Your goal: Can you print the data exactly and leave out each image?

Information provided:
★ ★ ★ ★ ★ ★ ★
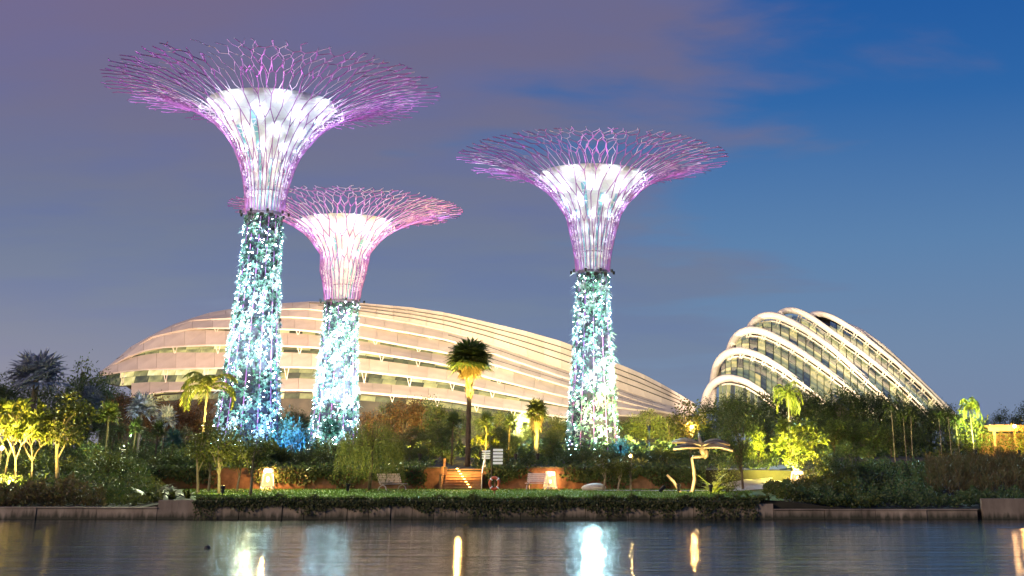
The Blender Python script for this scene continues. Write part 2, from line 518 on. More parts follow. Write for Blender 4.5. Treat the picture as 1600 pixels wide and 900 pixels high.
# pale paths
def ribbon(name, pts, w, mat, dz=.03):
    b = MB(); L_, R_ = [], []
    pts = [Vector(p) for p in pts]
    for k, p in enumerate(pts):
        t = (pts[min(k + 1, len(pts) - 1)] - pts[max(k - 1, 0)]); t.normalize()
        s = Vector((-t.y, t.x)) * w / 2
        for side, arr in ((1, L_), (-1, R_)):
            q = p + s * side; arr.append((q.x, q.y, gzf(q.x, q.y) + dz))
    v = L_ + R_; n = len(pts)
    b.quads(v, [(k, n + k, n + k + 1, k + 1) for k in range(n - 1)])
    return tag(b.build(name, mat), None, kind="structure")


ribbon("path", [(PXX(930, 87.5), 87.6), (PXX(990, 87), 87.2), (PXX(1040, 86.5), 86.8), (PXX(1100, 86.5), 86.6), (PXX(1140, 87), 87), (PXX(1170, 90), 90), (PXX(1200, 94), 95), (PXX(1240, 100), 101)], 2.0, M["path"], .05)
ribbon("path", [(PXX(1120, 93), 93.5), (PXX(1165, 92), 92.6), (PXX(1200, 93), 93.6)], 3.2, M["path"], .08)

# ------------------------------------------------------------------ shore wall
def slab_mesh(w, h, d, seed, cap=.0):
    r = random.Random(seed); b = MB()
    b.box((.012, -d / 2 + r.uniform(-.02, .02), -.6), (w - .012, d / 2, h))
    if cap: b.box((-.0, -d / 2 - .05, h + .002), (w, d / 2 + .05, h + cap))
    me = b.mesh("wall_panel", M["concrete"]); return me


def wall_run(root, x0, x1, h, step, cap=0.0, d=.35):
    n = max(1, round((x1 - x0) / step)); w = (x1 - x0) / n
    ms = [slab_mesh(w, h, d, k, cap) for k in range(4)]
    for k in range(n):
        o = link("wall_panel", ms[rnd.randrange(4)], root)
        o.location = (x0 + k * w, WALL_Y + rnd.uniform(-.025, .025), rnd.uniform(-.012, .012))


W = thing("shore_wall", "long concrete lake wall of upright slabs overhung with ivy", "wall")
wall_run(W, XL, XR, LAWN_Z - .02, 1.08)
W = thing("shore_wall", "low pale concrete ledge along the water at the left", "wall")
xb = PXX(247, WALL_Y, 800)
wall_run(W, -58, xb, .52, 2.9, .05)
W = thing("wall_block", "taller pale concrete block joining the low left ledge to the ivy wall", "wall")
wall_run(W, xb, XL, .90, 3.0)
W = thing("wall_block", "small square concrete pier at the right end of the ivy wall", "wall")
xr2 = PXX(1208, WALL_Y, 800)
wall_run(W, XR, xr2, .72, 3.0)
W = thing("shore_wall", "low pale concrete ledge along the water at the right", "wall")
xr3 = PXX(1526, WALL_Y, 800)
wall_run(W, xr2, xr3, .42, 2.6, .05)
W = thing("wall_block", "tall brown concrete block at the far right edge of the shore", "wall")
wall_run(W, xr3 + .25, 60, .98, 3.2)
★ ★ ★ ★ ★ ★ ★
Full response:
The Blender Python script for this scene continues. Write part 2, from line 518 on. More parts follow. Write for Blender 4.5. Treat the picture as 1600 pixels wide and 900 pixels high.
# pale paths
def ribbon(name, pts, w, mat, dz=.03):
    b = MB(); L_, R_ = [], []
    pts = [Vector(p) for p in pts]
    for k, p in enumerate(pts):
        t = (pts[min(k + 1, len(pts) - 1)] - pts[max(k - 1, 0)]); t.normalize()
        s = Vector((-t.y, t.x)) * w / 2
        for side, arr in ((1, L_), (-1, R_)):
            q = p + s * side; arr.append((q.x, q.y, gzf(q.x, q.y) + dz))
    v = L_ + R_; n = len(pts)
    b.quads(v, [(k, n + k, n + k + 1, k + 1) for k in range(n - 1)])
    return tag(b.build(name, mat), None, kind="structure")


ribbon("path", [(PXX(930, 87.5), 87.6), (PXX(990, 87), 87.2), (PXX(1040, 86.5), 86.8), (PXX(1100, 86.5), 86.6), (PXX(1140, 87), 87), (PXX(1170, 90), 90), (PXX(1200, 94), 95), (PXX(1240, 100), 101)], 2.0, M["path"], .05)
ribbon("path", [(PXX(1120, 93), 93.5), (PXX(1165, 92), 92.6), (PXX(1200, 93), 93.6)], 3.2, M["path"], .08)

# ------------------------------------------------------------------ shore wall
def slab_mesh(w, h, d, seed, cap=.0):
    r = random.Random(seed); b = MB()
    b.box((.012, -d / 2 + r.uniform(-.02, .02), -.6), (w - .012, d / 2, h))
    if cap: b.box((-.0, -d / 2 - .05, h + .002), (w, d / 2 + .05, h + cap))
    me = b.mesh("wall_panel", M["concrete"]); return me


def wall_run(root, x0, x1, h, step, cap=0.0, d=.35):
    n = max(1, round((x1 - x0) / step)); w = (x1 - x0) / n
    ms = [slab_mesh(w, h, d, k, cap) for k in range(4)]
    for k in range(n):
        o = link("wall_panel", ms[rnd.randrange(4)], root)
        o.location = (x0 + k * w, WALL_Y + rnd.uniform(-.025, .025), rnd.uniform(-.012, .012))


W = thing("shore_wall", "long concrete lake wall of upright slabs overhung with ivy", "wall")
wall_run(W, XL, XR, LAWN_Z - .02, 1.08)
W = thing("shore_wall", "low pale concrete ledge along the water at the left", "wall")
xb = PXX(247, WALL_Y, 800)
wall_run(W, -58, xb, .52, 2.9, .05)
W = thing("wall_block", "taller pale concrete block joining the low left ledge to the ivy wall", "wall")
wall_run(W, xb, XL, .90, 3.0)
W = thing("wall_block", "small square concrete pier at the right end of the ivy wall", "wall")
xr2 = PXX(1208, WALL_Y, 800)
wall_run(W, XR, xr2, .72, 3.0)
W = thing("shore_wall", "low pale concrete ledge along the water at the right", "wall")
xr3 = PXX(1526, WALL_Y, 800)
wall_run(W, xr2, xr3, .42, 2.6, .05)
W = thing("wall_block", "tall brown concrete block at the far right edge of the shore", "wall")
wall_run(W, xr3 + .25, 60, .98, 3.2)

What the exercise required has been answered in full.